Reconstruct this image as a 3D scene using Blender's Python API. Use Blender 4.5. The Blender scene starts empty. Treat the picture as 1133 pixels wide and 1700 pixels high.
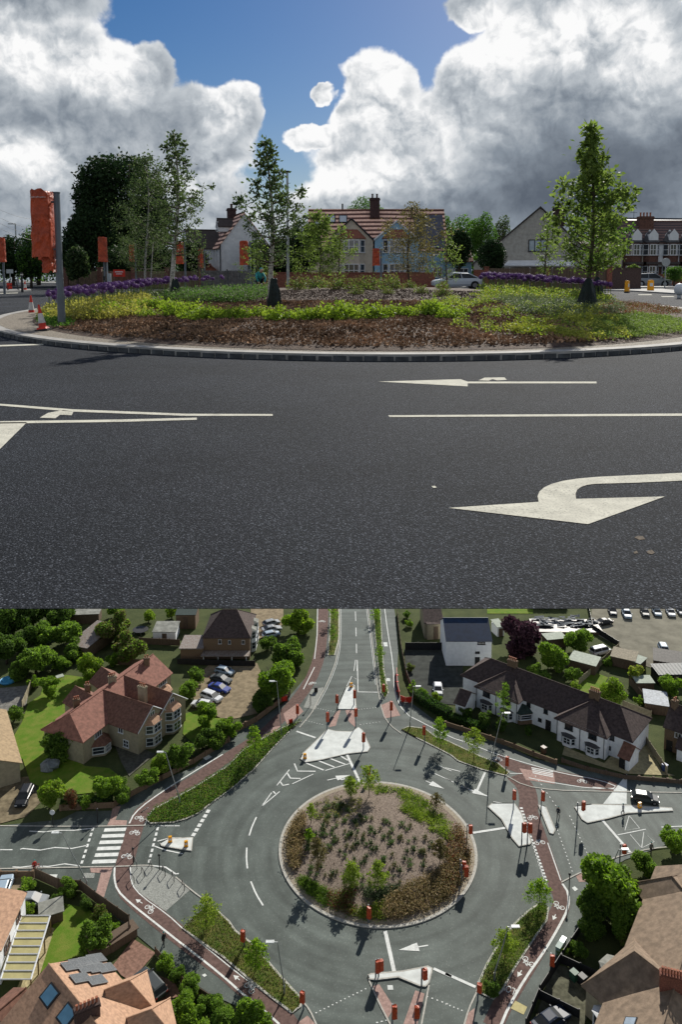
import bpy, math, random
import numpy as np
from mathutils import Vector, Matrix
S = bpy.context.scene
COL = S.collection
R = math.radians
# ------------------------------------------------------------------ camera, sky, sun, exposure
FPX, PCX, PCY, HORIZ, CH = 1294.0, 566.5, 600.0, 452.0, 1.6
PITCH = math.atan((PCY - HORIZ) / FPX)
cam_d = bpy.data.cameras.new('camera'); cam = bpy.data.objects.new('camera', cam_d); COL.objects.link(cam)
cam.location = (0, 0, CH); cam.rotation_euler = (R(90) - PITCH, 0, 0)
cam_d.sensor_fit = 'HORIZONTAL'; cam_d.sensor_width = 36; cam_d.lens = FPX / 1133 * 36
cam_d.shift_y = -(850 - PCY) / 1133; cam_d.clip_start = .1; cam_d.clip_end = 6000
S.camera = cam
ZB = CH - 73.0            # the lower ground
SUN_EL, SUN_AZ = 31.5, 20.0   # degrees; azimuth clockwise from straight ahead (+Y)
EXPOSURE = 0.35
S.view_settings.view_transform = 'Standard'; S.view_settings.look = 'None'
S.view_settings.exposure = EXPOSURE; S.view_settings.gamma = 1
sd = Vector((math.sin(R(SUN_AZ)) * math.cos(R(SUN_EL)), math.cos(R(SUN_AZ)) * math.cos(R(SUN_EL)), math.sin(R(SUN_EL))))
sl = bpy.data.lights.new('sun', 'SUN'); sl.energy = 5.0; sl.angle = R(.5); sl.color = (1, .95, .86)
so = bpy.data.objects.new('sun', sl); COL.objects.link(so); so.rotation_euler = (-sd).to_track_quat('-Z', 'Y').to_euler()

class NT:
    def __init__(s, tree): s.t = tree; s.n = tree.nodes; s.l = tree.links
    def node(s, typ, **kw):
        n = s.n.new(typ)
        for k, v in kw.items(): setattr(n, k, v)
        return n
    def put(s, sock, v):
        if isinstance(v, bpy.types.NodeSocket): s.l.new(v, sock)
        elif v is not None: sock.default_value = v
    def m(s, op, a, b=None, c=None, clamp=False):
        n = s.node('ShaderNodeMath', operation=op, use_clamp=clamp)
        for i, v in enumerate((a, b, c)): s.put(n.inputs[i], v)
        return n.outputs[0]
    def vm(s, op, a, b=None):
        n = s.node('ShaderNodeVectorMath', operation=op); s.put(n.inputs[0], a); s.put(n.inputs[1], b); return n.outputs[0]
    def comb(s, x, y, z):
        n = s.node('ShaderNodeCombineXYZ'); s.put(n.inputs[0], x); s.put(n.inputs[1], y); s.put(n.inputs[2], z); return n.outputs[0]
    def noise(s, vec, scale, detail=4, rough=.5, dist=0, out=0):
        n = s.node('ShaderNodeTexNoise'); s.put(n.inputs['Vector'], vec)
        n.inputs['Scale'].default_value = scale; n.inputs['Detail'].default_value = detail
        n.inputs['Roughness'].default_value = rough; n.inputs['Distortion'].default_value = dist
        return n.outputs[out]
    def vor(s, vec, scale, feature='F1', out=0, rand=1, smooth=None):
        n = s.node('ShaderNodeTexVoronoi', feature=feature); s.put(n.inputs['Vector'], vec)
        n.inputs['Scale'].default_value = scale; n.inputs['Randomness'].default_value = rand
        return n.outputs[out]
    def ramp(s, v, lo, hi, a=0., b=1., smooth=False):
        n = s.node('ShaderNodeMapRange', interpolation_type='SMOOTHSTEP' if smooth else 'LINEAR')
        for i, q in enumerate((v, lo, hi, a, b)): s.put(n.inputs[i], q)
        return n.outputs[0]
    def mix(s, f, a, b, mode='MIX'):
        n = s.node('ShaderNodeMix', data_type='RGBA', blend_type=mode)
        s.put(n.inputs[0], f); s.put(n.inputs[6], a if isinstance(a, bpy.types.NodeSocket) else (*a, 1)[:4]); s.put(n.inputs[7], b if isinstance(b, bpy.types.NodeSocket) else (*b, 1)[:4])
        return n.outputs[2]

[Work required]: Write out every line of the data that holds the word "scene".

[Complete answer]:
Reconstruct this image as a 3D scene using Blender's Python API. Use Blender 4.5. The Blender scene starts empty. Treat the picture as 1133 pixels wide and 1700 pixels high.
S = bpy.context.scene